After 16 years of Angela Merkel, Germany is now set to be governed for four years by a three-party coalition of Social Democrats (SPD), Greens and Liberals (FDP). Coalition negotiations went smoothely and were finalized earlier than planned, as every party concentrated on its core policies and compromised in other areas.

 It’s not surprising, then, that the FDP offered little resistance to a radical overhaul of migration policies proposed by Greens and SPD. For Germany’s Liberals, the economy is what matters. For SPD and Greens however, changing immigration and citizenship rules was a key point. Traditionally, they have been able to attract immigrant voters, especially Turks, with promises to introduce dual citizenship and liberal immigration rules. Now it is time to deliver on these promises.

The coalition contract states that the coalition wants to introduce „multiple citizenship” and to „simplify the path to citizenship”. 

Traditionally, Germany has not allowed for dual citizenship, unlike the USA or indeed Hungary. If you want to be German, you need to give up whatever other citizenship you have. An exception was created for children born in Germany of binational parents. Once they reach adulthood, they do not need to choose and can retain both citizenships. The rule has applied to more than 1,5 million people since the year 2000, who thus remain dual citizens.

But for migrants who move to Germany, as opposed to being born there, the rule so far has been  that they can only obtain German citizenship if they spend at least 8 years in the country, speak the language, know what the constitution says, haven’t committed any crimes and give up their former citizenship from their country of origin.

That is about to change. 

The coalition plans to reduce the time one needs to have spent in the country before becoming eligible for German citizenship from eight to five years. That can even be reduced to only three years in cases where an applicants can show they are well integrated (meaning, in practice, that they speak some German). 

Crucially, applicants will not have to give up their previous citizenship. The new rule is a game changer especially for Turks. It is mainly they who have struggled with German citizenship rules, because many of them feel quite attached to Turkey and perhaps want to move there when they retire - but also because Turkey historically didn’t allow its nationals to give up their citizenship until 2009. Since then, Turks who give up their citizenship get a „blue card” that serves als personal I.D, with the same I.D. number they held previously. With this document, they enjoy most rights of Turkish citizens, but can’t vote and don’t have to serve in the military. With the blue card, they can reclaim their full Turkish citizenship at any time.    

In 2020, ca. 1,5 million Turkish citizens lived in Germany (not counting Turks who are German citizens). Most of them will immediately be eligible for German citizenship, if the new government implements its citizenship reform. That will increase the voter base in German elections accordingly. Based on earlier voting behaviour, this should benefit SPD and Greens and put Christian Democrats at a disadvantage.

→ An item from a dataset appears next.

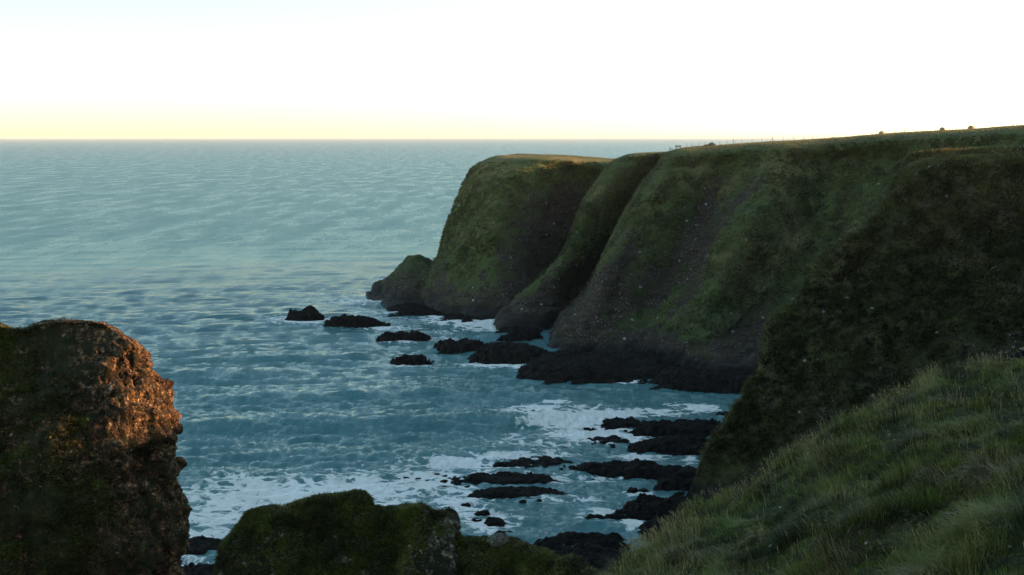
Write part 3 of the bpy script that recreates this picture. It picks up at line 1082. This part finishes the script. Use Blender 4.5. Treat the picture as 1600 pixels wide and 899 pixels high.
# ------------------------------------------------------------------ rocks in the water
def rock(name, x0, x1, y0, y1, label, cat='rock', group=None, seed=1, frac=.5, mat='wet', skew=0.0, rag=.5, p=2.4, res=None):
    """A reef or rock whose outline spans photo box x0..x1, y0..y1 when standing on the sea."""
    g = np.random.default_rng(seed)
    front = sea_px((x0 + x1) / 2, y1)
    dist = np.linalg.norm(front - CAM)
    E = (y1 - y0) / F * dist
    ang = CAM[2] / front[1]
    H = max(.25, E * frac)
    Dp = max(1.0, E * (1 - frac) / ang)
    W = (x1 - x0) / F * dist
    res = res or max(.12, min(.3, W / 90))
    nx, ny = max(14, int(W * 1.3 / res)), max(12, int(Dp * 1.5 / res))
    nx, ny = min(nx, 260), min(ny, 160)
    u, v = np.meshgrid(np.linspace(-1.3, 1.3, nx), np.linspace(-1.5, 1.5, ny), indexing='ij')
    X, Y = u * W / 2, v * Dp / 2 + Dp * .5
    Q = np.stack([X, Y, 0 * X + seed * 7.7], -1)
    sc = max(1.2, min(W, Dp * 2.5) * .32)
    uu = u / 1.06 + rag * .42 * fbm(Q, sc, 3, off=1)
    vv = v / 1.1 + rag * .55 * fbm(Q, sc, 3, off=4)
    r = (np.abs(uu) ** p + np.abs(vv) ** p) ** (1 / p)
    chan = ridged(Q, max(1.6, sc * .55), 3, off=6)
    r = r + .30 * rag * sstep(.35, .9, chan) + .10 * fbm(Q, .8, 2)
    body = sstep(1.02, .62, r)
    prof = .62 + .30 * fbm(np.stack([X / (W * .22 + .4), Y / (Dp * .5 + .4), 0 * X + seed], -1), 1, 2) * 2 + skew * u
    # tilted beds break the top into low steps
    per = max(.7, min(2.2, Dp * .25))
    ph = (Y * .8 + X * .22 + 1.4 * fbm(Q, 3.0, 2, off=8)) / per
    saw = ph - np.floor(ph)
    h = body ** .8 * H * np.clip(prof, .2, 1.15) * (1 + .0 * saw) + body * (.22 * min(H, 1.6)) * (saw - .5) + body ** .5 * .42 * min(1.6, H) * ridged(Q, 1.3, 3, off=2)
    h += .10 * min(1, H) * fbm(Q, .35, 2)
    z = h - .15 - 1.3 * sstep(.95, 1.25, r)
    ca, sa = math.cos(math.atan2(front[0], front[1])), math.sin(math.atan2(front[0], front[1]))
    XX = X * ca + Y * sa
    YY = -X * sa + Y * ca
    P = np.stack([XX, YY, z], -1)
    o = grid_obj(name, P, M[mat])
    o.location = (front[0], front[1], 0)
    tag(o, label, cat, group)
    return o


ROCKS = [
    ('sea_rock', 447, 507, 477, 503, 'dark pointed sea rock standing farthest out, at the seaward end of its line', dict(frac=.7, seed=3, skew=.1)),
    ('sea_rock', 498, 612, 487, 513, 'long black sea rock with a low tail pointing towards the shore', dict(frac=.65, seed=4, skew=-.2)),
    ('sea_rock', 588, 672, 513, 534, 'low double-humped black rock between the long sea rock and the shore ledges', dict(frac=.62, seed=5)),
    ('sea_rock', 607, 677, 551, 571, 'small ragged black rock alone in open water nearest the camera of the offshore rocks', dict(frac=.62, seed=6, rag=.7)),
    ('shore_ledge', 676, 762, 519, 554, 'smooth humped dark ledge reaching out into the sea at the cliff foot', dict(frac=.6, seed=7, skew=-.1, mat='shelf')),
    ('shore_ledge', 733, 870, 524, 570, 'broad dark ledge with brown flanks joining the humped ledge to the cliff foot', dict(frac=.55, seed=8, mat='shelf')),
    ('shore_ledge', 800, 1075, 532, 599, 'largest flat brown-black rock platform below the ribbed cliffs', dict(frac=.42, seed=9, mat='shelf', p=3, rag=.35)),
    ('shore_ledge', 1010, 1230, 560, 614, 'rounded brown rock platform by the quiet water under the hollow of the cliffs', dict(frac=.5, seed=10, mat='shelf', p=3, rag=.35)),
    ('shore_ledge', 600, 712, 468, 495, 'low black ledge along the waterline under the headland tip', dict(frac=.3, seed=50, rag=.4, p=3, skew=-.1)),
    ('shore_ledge', 690, 812, 482, 507, 'low black ledge along the waterline under the dark gully of the headland', dict(frac=.3, seed=51, rag=.4, p=3)),
    ('shore_ledge', 772, 850, 505, 533, 'black ledge at the foot of the first grassy rib', dict(frac=.4, seed=52, rag=.4, p=3)),
    ('reef', 938, 1010, 648, 672, 'low black rocks in white surf at the seaward edge of the big reef', dict(frac=.4, seed=12, rag=.8)),
    ('reef', 985, 1160, 647, 684, 'upper part of the big black reef running in to the grassy hillside', dict(frac=.4, seed=13, rag=.6)),
    ('reef', 978, 1150, 674, 714, 'blocky lower part of the big black reef with a steep front', dict(frac=.4, seed=14, rag=.4, p=3)),
    ('reef', 906, 992, 677, 697, 'thin black hooked reef lying in foam just off the blocky reef', dict(frac=.32, seed=15, rag=.9)),
    ('reef', 768, 900, 709, 735, 'ragged low seaward arm of the long reef across the bay', dict(frac=.32, seed=16, rag=.8)),
    ('reef', 880, 1062, 712, 746, 'smooth-backed thick middle of the long reef across the bay', dict(frac=.4, seed=17, rag=.4)),
    ('reef', 1020, 1105, 722, 745, 'low black rock between the long reef and the foot of the hillside', dict(frac=.4, seed=18)),
    ('reef', 1022, 1100, 738, 767, 'rounded black boulder-like reef below the inner end of the long reef', dict(frac=.45, seed=19, rag=.35)),
    ('reef', 712, 882, 731, 760, 'black reef with a pointed landward tip, upper of the two short parallel reefs', dict(frac=.34, seed=20, rag=.6)),
    ('reef', 733, 886, 754, 779, 'black reef with a flat top, lower of the two short parallel reefs', dict(frac=.34, seed=21, rag=.5)),
    ('sea_rock', 978, 998, 759, 771, 'small dark rock of a close pair in calm water, the seaward one', dict(frac=.6, seed=22)),
    ('sea_rock', 994, 1016, 760, 771, 'small dark rock of a close pair in calm water, the landward one', dict(frac=.6, seed=23)),
    ('boulder', 914, 946, 799, 813, 'low black boulder at the outer tip of the shore rocks', dict(frac=.6, seed=24)),
    ('boulder', 944, 979, 797, 816, 'larger round black boulder beside the outer tip of the shore rocks', dict(frac=.6, seed=25)),
    ('boulder', 958, 986, 790, 806, 'black boulder behind the two tip boulders of the shore rocks', dict(frac=.6, seed=26)),
    ('shore_rocks', 974, 1115, 760, 815, 'dark shore rocks sloping down from the foot of the grassy hillside', dict(frac=.42, seed=27, rag=.25, p=3)),
    ('shore_rocks', 996, 1110, 800, 846, 'dark shore rocks behind the small foamy inlet below the grassy brow', dict(frac=.4, seed=28, rag=.25, p=3)),
    ('shore_rocks', 795, 1010, 834, 905, 'wide field of black shore rocks between the knoll and the grassy slope', dict(frac=.34, seed=29, rag=.2, p=3.5, res=.22)),
    ('shore_rocks', 845, 985, 826, 856, 'jagged black front row of the wide shore rock field', dict(frac=.45, seed=30, rag=.4, p=3)),
    ('shore_rocks', 930, 1085, 850, 925, 'black shore rocks tucked under the edge of the grassy slope', dict(frac=.25, seed=31, rag=.4, p=3, res=.22)),
    ('shore_rocks', 730, 880, 848, 900, 'black shore rocks right behind the low end of the knoll', dict(frac=.4, seed=53, rag=.2, p=3, res=.22)),
    ('shore_rocks', 262, 352, 832, 872, 'black wet boulders heaped in the gap between the crag and the knoll', dict(frac=.3, seed=54, rag=.5, p=3, res=.2)),
    ('shore_rocks', 268, 356, 868, 925, 'black wet rocks at the bottom of the gap between the crag and the knoll', dict(frac=.3, seed=55, rag=.6, p=3, res=.2)),
    ('sea_rock', 740, 766, 794, 806, 'dark rock above its neighbour off the right shoulder of the knoll', dict(frac=.55, seed=32)),
    ('sea_rock', 752, 792, 804, 822, 'largest dark rock off the right shoulder of the knoll', dict(frac=.5, seed=33)),
    ('sea_rock', 733, 757, 807, 815, 'flat dark rock close to the right shoulder of the knoll', dict(frac=.4, seed=34)),
    ('sea_rock', 768, 808, 825, 840, 'low dark rock between the knoll and the shore rock field', dict(frac=.4, seed=35)),
    ('sea_rock', 735, 775, 832, 852, 'dark rock partly hidden behind the brow of the knoll', dict(frac=.5, seed=36)),
    ('sea_rock', 742, 766, 822, 829, 'thin flat rock awash above the rock hidden by the knoll', dict(frac=.4, seed=37)),
    ('sea_rock', 720, 736, 783, 790, 'tiny black rock alone in the foam above the knoll', dict(frac=.5, seed=38)),
    ('sea_rock', 822, 848, 639, 648, 'lone small rock with surf breaking over it in the middle of the bay', dict(frac=.5, seed=39)),
    ('sea_rock', 1118, 1145, 640, 652, 'small dark rock at the hillside foot beyond the big reef', dict(frac=.5, seed=40)),
    ('sea_rock', 964, 986, 641, 647, 'small dark rock behind the broken row at the reef edge', dict(frac=.5, seed=41)),
    ('sea_rock', 1010, 1024, 703, 710, 'small dark rock at the outer corner of the blocky reef', dict(frac=.5, seed=42)),
]
SCAT = [(616, 628, 744, 749), (630, 640, 744, 748), (652, 676, 733, 741), (676, 692, 736, 743), (648, 660, 745, 750), (660, 674, 747, 753), (684, 698, 736, 742), (694, 718, 731, 737), (686, 700, 747, 753),
        (704, 722, 748, 757), (680, 716, 756, 762), (768, 782, 722, 727), (884, 900, 684, 690), (556, 570, 744, 748), (690, 702, 742, 746), (880, 896, 697, 701), (840, 862, 770, 774), (942, 956, 814, 818), (760, 774, 713, 718), (862, 878, 775, 779)]
for nm, x0, x1, y0, y1, lab, kw in ROCKS:
    rock(nm, x0, x1, y0, y1, lab, {'sea_rock': 'rock', 'reef': 'reef', 'boulder': 'boulder', 'shore_ledge': 'rock ledge', 'shore_rocks': 'shore rocks'}[nm], **kw)
frag = np.random.default_rng(77)
for nm, x0, x1, y0, y1, lab, kw in ROCKS:
    if nm == 'reef' and x1 < 1120:
        for q in range(4):
            side = frag.random()
            cx = x0 - frag.uniform(2, 26) if side < .6 else frag.uniform(x0, x1)
            cy = frag.uniform(y0 + 6, y1 + 3) if side < .6 else y1 + frag.uniform(1, 7)
            w_ = frag.uniform(5, 16)
            SCAT.append((cx - w_ / 2, cx + w_ / 2, cy - w_ * .32, cy))
for k, (x0, x1, y0, y1) in enumerate(SCAT):
    rock('sea_rock', x0, x1, y0, y1, 'tiny black rock poking out of the foam near the reefs', 'rock', 'tiny rocks awash near the reefs', seed=60 + k, frac=.5)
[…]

It would also mean that most of the migrants who came during the „refugee crisis” of 2015-17 would be eligible for citizenship by the time the new law comes into effect sometime in 2022. Offical statistics show that the number of foreign nationals from non-EU countries grew by ca. 1,2 million people in 2015-16. Not all of them came from countries like Syria or Afghanistan: Some US citizens, Chinese and others also migrate to Germany. A conservative estimate would place the number of migrants who came during the crisis of 2015-16 somewhere between 800.000 and 900.000. In order to become eligible for citizenship, they would need to be in the country legally. Foreigners who have been refused asylum and ordered to be deported (although the vast majority never do get deported) will not necessarily become eligible for citizenship, bit who knows what the future holds. If they are still in Germany many years from now, this, too will become a political problem and pressure will mount to integrate them.

As of 2020, more than 11 milion foreign citizens lived in Germany. That figure should drastically drop in the next few years, als many foreigners will rush to take advantage of the new, liberal rules. The number of German citizens will accordingly increase. 

The proportion of German citizens who are of ethinc German origin will drop. That effect will be increased by the fact that ethnic Germans tend to have less children than immigrant families.

The new rules will make Germany even more attractive for migrants, migrant flows to Germany (and thus into the EU) will increase. 

Politically, the voter base will increase, the composition of the electorate will become even more diverse. 

This may play to the advantage of left and liberal parties, and make it more difficult for conservative parties to win elections – except if they politically embrace migrants and migration. Partly, the Christan Democrats (CDU/CSU) have already tested this strategy. It was successful inasmuch as their share of votes from ethnically Turkish German citizens increased over the past few election cycles,  but that did not counterbalance their loss of voters from other strata of society.

In fact, the new rules may be a „tipping point” for German society.

Conservative positions stating that German culture rooted in Christianity should be preserved as the culture of the country may never again be dominant positions in the national conversation.